- **SHORT EXERCISE**: Of all the lines in the material below, how many include the string "script"? Give the number only.

Part of a data file
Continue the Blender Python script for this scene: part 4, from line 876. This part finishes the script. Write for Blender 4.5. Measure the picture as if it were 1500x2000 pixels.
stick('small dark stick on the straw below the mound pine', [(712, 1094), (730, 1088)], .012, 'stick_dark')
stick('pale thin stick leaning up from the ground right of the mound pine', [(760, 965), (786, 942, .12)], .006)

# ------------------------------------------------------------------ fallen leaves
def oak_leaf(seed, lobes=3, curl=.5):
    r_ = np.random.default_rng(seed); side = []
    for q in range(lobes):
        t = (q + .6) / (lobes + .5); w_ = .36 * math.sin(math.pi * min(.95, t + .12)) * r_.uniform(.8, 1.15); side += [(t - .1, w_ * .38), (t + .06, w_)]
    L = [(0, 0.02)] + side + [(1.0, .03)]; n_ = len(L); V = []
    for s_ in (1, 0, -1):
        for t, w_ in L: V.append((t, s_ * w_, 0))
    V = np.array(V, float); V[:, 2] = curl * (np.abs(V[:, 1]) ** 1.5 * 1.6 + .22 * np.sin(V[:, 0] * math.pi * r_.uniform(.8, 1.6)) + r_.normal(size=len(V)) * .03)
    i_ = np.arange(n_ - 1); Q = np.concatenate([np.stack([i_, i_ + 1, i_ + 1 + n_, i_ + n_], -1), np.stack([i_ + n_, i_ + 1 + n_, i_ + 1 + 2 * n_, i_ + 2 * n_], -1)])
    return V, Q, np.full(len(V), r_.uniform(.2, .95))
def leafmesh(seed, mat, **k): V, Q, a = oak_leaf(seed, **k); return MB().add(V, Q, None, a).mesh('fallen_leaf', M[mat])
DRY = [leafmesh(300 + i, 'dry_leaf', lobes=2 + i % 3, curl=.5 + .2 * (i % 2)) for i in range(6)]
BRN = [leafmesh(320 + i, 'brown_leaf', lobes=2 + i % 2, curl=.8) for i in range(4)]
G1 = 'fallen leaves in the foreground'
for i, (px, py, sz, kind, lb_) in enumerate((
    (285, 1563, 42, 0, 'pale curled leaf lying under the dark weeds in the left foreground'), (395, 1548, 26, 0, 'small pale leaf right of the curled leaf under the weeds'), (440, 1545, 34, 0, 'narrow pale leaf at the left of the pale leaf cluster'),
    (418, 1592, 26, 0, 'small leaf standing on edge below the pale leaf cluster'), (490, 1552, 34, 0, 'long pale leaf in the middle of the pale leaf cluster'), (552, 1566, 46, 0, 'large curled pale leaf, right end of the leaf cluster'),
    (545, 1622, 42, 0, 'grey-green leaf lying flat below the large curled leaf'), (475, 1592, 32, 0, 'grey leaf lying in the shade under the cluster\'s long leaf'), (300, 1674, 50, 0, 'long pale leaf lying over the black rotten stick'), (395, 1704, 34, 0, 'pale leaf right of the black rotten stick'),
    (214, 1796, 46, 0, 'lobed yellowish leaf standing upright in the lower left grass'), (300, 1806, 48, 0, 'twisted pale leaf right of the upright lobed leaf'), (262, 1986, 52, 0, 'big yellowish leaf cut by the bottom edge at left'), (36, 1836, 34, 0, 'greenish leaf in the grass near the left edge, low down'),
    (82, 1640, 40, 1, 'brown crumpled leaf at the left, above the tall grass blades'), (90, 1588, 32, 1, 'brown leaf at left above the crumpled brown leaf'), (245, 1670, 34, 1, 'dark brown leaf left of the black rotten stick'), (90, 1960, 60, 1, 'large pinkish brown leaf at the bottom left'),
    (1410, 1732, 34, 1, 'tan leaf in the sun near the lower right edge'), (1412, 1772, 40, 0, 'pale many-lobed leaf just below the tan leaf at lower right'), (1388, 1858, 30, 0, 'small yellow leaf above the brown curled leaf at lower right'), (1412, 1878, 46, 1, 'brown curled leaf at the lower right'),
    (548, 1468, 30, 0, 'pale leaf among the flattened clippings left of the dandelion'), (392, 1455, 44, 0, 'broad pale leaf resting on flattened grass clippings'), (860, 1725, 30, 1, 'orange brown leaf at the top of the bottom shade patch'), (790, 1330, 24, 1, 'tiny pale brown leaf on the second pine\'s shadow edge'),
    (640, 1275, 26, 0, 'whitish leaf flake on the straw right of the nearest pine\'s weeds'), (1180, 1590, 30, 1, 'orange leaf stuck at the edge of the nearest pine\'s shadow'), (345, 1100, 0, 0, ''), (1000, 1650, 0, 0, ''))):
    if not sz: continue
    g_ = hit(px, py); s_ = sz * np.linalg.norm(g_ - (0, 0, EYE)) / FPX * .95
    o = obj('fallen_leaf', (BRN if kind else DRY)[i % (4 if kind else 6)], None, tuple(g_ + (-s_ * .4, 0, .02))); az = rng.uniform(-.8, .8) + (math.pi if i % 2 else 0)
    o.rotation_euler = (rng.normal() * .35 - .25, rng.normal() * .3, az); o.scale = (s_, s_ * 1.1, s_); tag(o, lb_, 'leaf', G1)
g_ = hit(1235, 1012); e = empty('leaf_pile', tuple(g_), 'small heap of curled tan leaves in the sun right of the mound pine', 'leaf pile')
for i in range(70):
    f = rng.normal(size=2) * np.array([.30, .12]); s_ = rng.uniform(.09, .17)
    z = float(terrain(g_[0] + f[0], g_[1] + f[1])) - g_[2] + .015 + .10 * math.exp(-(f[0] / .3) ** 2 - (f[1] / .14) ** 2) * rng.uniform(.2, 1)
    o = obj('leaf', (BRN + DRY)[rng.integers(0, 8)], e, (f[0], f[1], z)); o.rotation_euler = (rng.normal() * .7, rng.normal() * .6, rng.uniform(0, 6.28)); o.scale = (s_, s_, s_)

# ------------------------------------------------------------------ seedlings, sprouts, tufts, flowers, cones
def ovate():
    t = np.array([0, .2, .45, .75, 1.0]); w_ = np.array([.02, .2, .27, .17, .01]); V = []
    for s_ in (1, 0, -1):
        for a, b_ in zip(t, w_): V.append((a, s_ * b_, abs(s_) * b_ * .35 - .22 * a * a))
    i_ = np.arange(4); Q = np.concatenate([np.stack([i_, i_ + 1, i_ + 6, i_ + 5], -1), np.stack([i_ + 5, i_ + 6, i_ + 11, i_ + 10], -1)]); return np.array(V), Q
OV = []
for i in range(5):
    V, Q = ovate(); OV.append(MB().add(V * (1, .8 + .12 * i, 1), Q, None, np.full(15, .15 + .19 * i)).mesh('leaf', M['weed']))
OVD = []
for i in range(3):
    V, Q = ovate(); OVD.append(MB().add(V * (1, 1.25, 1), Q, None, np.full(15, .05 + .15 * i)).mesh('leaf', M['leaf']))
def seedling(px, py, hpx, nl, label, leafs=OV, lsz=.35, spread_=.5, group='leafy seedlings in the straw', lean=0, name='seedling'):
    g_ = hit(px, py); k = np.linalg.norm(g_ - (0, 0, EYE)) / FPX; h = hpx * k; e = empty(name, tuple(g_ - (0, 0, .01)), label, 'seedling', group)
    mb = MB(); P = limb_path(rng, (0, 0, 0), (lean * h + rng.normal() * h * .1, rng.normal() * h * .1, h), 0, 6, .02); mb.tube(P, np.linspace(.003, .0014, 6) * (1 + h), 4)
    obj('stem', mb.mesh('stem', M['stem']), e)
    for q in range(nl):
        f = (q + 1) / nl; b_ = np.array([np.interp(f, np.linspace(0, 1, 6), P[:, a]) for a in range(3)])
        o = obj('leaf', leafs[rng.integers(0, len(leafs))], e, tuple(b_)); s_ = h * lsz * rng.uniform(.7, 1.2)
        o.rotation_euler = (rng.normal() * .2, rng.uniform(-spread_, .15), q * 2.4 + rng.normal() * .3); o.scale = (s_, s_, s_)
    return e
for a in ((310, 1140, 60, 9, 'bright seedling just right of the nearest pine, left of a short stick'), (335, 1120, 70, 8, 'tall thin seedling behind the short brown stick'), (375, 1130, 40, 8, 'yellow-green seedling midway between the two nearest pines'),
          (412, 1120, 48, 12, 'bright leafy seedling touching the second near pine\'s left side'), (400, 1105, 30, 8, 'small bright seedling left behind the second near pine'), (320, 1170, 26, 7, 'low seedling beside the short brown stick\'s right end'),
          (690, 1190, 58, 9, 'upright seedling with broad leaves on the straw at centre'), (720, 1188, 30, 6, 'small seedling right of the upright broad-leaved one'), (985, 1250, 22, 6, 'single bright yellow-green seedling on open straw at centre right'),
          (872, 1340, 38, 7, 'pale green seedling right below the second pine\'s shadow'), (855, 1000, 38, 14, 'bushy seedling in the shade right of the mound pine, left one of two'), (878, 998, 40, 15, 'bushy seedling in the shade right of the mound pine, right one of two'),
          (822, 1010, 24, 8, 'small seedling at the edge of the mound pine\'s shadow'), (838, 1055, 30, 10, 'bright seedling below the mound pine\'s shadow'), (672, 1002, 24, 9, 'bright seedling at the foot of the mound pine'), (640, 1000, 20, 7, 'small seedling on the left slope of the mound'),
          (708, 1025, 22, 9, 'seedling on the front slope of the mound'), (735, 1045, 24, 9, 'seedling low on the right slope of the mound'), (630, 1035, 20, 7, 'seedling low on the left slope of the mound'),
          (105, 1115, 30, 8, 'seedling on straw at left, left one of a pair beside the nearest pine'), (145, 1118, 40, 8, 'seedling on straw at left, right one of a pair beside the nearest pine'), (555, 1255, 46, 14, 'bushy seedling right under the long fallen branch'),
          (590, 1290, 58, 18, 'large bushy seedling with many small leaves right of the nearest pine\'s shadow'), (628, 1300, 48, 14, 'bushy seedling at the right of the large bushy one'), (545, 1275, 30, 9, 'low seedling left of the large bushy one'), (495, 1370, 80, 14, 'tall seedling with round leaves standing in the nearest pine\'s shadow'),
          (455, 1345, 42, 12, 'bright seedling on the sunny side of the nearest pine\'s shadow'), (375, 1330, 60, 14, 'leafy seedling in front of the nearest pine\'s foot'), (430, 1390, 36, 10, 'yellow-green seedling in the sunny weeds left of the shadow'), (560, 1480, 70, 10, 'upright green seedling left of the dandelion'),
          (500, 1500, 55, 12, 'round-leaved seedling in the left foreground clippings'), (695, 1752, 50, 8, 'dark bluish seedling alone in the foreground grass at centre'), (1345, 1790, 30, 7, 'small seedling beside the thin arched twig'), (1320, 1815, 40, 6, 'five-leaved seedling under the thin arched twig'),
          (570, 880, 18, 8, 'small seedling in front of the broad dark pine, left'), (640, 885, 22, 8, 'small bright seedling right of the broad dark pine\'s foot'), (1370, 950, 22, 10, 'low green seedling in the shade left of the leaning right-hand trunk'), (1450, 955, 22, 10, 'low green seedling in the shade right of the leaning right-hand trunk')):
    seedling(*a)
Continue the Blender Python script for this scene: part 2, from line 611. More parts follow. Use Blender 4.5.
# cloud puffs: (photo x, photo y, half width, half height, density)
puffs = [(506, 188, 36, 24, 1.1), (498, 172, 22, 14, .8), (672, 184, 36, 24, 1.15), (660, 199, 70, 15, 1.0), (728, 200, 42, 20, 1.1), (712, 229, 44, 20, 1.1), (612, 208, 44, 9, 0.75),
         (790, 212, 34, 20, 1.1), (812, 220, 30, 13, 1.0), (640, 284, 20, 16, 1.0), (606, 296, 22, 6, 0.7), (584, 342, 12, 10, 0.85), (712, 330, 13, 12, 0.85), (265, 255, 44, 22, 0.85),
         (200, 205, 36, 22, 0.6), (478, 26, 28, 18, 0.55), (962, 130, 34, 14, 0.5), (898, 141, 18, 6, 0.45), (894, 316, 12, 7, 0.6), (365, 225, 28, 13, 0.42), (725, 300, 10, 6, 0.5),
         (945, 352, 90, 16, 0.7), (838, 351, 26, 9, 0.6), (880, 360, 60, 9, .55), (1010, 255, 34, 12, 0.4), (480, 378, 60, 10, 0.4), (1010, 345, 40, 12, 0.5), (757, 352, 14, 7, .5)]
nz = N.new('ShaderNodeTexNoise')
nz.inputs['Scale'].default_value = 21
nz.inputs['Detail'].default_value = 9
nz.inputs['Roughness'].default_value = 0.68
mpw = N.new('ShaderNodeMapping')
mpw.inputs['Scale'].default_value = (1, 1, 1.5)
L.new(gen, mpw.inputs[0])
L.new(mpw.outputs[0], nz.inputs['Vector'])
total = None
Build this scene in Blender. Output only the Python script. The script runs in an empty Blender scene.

- **TASK RESPONSE**: 3